_RAW DATA_.
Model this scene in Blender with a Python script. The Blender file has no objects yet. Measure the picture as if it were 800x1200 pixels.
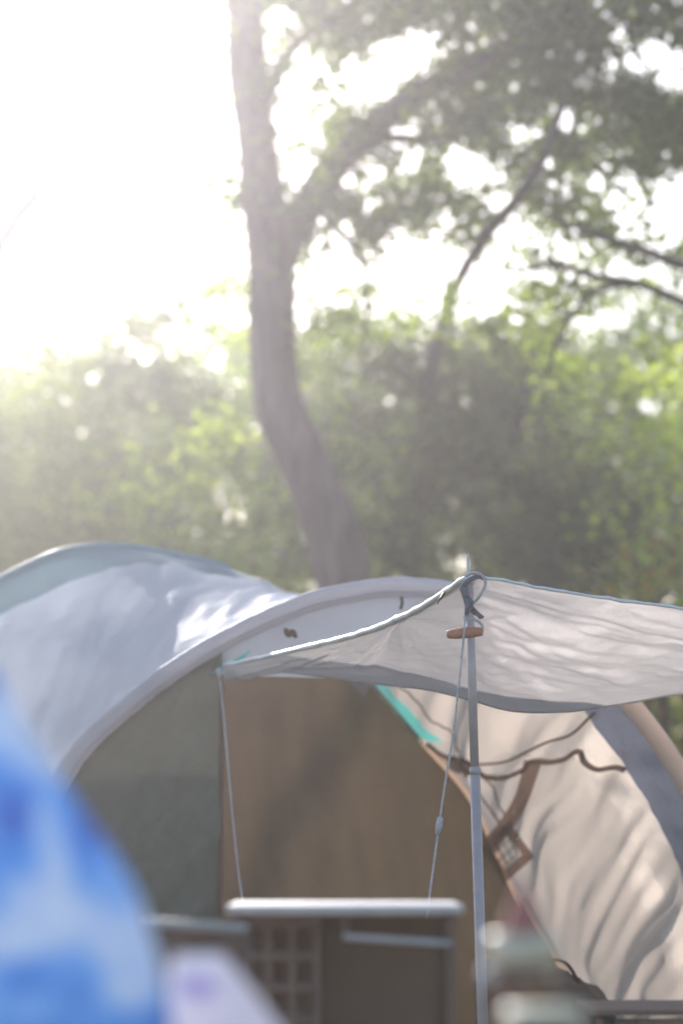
import bpy, math, random
import numpy as np
from mathutils import Vector, noise
random.seed(7); RNG = np.random.default_rng(11)
S = bpy.context.scene
COL = S.collection

# ------------------------------------------------------------------ camera model
F_PX, CAM_H, HORIZON = 2833.0, 1.0, 1000.0
PITCH = math.atan((HORIZON - 600.0) / F_PX)
CA, SA = math.cos(PITCH), math.sin(PITCH)

def P(px, py, d):
    """point of the place seen at photo position (px,py), d metres in front (world y)."""
    u, v = (px - 400.0) / F_PX, (600.0 - py) / F_PX
    x, y, z = u, CA - v * SA, SA + v * CA
    k = d / y
    return Vector((x * k, d, CAM_H + z * k))

def project(pts):
    x, y, z = pts[:, 0], pts[:, 1], pts[:, 2] - CAM_H
    w = y * CA + z * SA
    return 400 + F_PX * x / w, 600 - F_PX * (-y * SA + z * CA) / w

# ------------------------------------------------------------------ object helpers
def props(o, label=None, cat=None, group=None, kind=None):
    if label: o['label'] = label
    if cat: o['category'] = cat
    if group: o['group'] = group
    if kind: o['kind'] = kind
    return o

def thing(name, label, cat, loc, group=None):
    o = bpy.data.objects.new(name, None); COL.objects.link(o)
    o.location = loc; o.empty_display_size = 0.1
    return props(o, label, cat, group)

def world_loc(o):
    p = Vector((0, 0, 0))
    while o is not None:
        p = p + Vector(o.location); o = o.parent
    return p

def mesh_obj(name, verts, faces, material, parent=None, smooth=True, label=None):
    """verts in world coordinates; moved into the parent's frame (no rotations are used)."""
    off = world_loc(parent) if parent else Vector((0, 0, 0))
    me = bpy.data.meshes.new(name)
    me.from_pydata([tuple(Vector(v) - off) for v in verts], [], faces)
    me.materials.append(material)
    if smooth:
        me.polygons.foreach_set('use_smooth', [True] * len(me.polygons))
    me.update()
    o = bpy.data.objects.new(name, me); COL.objects.link(o)
    if parent: o.parent = parent
    if label: o['label'] = label
    return o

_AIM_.
From the first line of the material down to the line containing "CA, SA = math.cos(PITCH), math.sin(PITCH)", inclusive, return each line exactly, skipping any picture.

_CORRECT OUTPUT_.
Model this scene in Blender with a Python script. The Blender file has no objects yet. Measure the picture as if it were 800x1200 pixels.
import bpy, math, random
import numpy as np
from mathutils import Vector, noise
random.seed(7); RNG = np.random.default_rng(11)
S = bpy.context.scene
COL = S.collection

# ------------------------------------------------------------------ camera model
F_PX, CAM_H, HORIZON = 2833.0, 1.0, 1000.0
PITCH = math.atan((HORIZON - 600.0) / F_PX)
CA, SA = math.cos(PITCH), math.sin(PITCH)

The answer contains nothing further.